Cinema is what happens when we are busy trying to make art or other stuff. Cinema is the only kind of miracle we can still believe in. A toast to those that opened up for the possibility to host a miracle while their makers were trying to build something else: Stromboli (Roberto Rossellini, 1950), Ordet (Carl Theodor Dreyer, 1955), La Canta delle Marane (Cecilia Mangini, 1961), Pour la Suite du Monde (Pierre Perrault, Michel Brault, 1963), Il Vangelo Secondo Matteo (Pier Paolo Pasolini, 1964), High School (Frederick Wiseman, 1968), La Reprise du Travail aux Usines Wonder (Jacques Willemont, 1968), Ryan’s Daughter (David Lean, 1970), Numéro Zéro (Jean Eustache, 1971), El Espíritu de la Colmena (Víctor Erice, 1973), Professione: reporter (Michelangelo Antonioni, 1975), Diario Inacabado (Marilú Mallet, 1982), Innisfree (José Luis Guerín, 1990), Salaam Cinema (Mohsen Makhmalbaf, 1995), Compañero Cineasta Piquetero (anonymous, 2002), Hannah Takes the Stairs (Joe Swanberg, 2007), Mille Soleils (Mati Diop, 2013), Camera falls from airplane and lands in pig pen (anonymous, circa 2014), La Cabeza Mató a Todos (Beatriz Santiago Muñoz, 2014), Lighting Dance (Cecilia Bengolea, 2018), NoirBLUE – Desclocamentos de uma Dança (Ana Pi, 2018).

Further remarks

Those ten films were real milestones in my life. I remember exactly when, where and with whom I watched them for the first time. They had the power to entirely change the way I used to look at cinema – past, present or future. They opened up new, once hidden continents.
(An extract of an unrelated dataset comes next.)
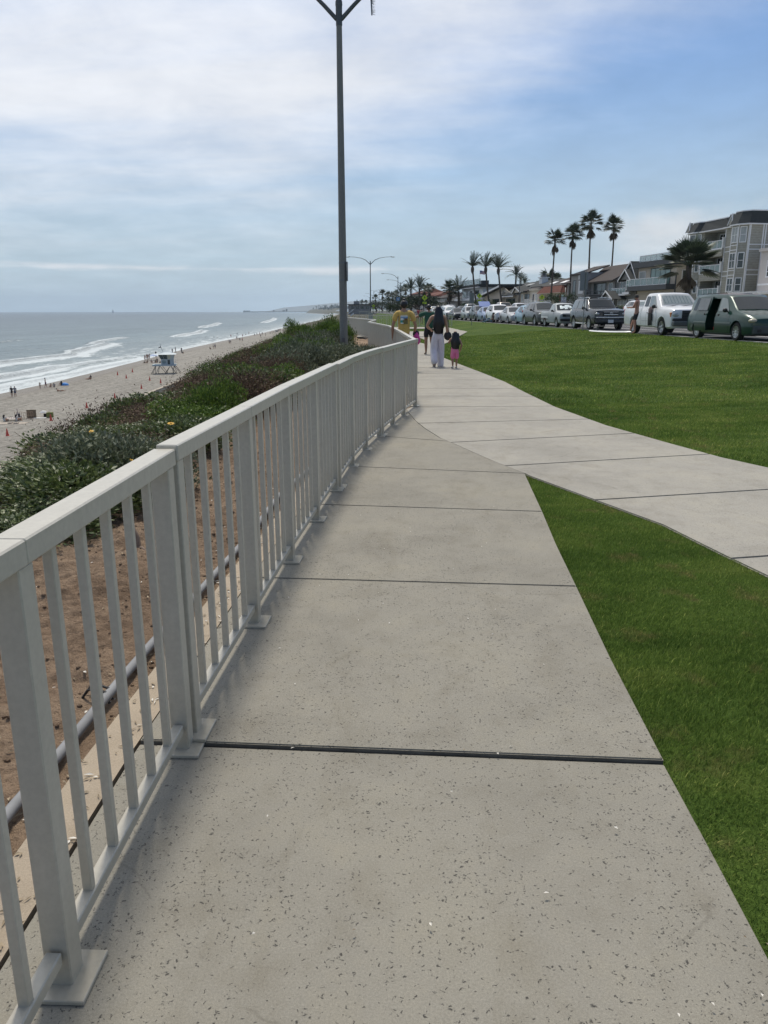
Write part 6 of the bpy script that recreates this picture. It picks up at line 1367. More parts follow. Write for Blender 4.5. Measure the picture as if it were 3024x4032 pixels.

And for different reasons: each of these films pointed out a distinct possibility of conceiving what cinema can be.

Each film immediately suggested some others (that are also very important for me), so I decided to follow that trace and pay an homage to each of these gestures, creating a small itinerary based on the sparks those films generated in my cinephilia.

Every list is a personal, secret map. That’s why they look unbalanced and arbitrary. But since I believe that film criticism always starts with a strong encounter between a work and a spectator, and the more personal this encounter is, the more relatable it can be, I decided to rely on passion rather than in reason.